▶ _Scripts that build scenes_:

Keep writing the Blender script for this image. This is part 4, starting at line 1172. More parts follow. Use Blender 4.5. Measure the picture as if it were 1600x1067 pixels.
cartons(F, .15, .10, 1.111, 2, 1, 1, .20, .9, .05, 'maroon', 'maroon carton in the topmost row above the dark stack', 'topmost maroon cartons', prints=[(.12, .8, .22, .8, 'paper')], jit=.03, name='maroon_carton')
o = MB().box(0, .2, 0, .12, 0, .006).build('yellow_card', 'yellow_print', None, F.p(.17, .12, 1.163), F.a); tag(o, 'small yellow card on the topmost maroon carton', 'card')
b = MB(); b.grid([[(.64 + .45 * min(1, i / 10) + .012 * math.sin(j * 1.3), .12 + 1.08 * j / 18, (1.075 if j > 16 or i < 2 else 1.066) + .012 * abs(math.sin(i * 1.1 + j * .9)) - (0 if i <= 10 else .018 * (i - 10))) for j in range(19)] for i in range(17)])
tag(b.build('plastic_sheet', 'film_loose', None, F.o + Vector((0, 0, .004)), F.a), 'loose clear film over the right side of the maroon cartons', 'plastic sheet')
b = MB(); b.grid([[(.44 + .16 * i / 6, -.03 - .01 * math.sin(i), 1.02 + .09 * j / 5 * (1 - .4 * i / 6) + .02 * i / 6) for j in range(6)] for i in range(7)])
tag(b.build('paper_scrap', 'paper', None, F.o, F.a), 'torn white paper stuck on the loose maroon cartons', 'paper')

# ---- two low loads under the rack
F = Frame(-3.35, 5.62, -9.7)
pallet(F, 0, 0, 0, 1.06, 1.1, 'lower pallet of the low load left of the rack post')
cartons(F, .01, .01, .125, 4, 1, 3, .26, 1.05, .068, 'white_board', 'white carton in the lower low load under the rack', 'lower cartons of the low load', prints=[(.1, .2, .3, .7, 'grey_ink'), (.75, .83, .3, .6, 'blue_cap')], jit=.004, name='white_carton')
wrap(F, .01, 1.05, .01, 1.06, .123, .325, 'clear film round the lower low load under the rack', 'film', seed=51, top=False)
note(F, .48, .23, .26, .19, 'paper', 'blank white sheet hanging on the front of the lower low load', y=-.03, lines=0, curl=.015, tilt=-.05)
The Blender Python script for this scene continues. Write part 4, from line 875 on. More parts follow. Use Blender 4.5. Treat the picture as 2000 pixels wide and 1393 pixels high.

▶ _Problem requirements_:
Each line holding "this" must be found and copied.

▶ _Task solution_:
Keep writing the Blender script for this image. This is part 4, starting at line 1172. More parts follow. Use Blender 4.5. Measure the picture as if it were 1600x1067 pixels.
The Blender Python script for this scene continues. Write part 4, from line 875 on. More parts follow. Use Blender 4.5. Treat the picture as 2000 pixels wide and 1393 pixels high.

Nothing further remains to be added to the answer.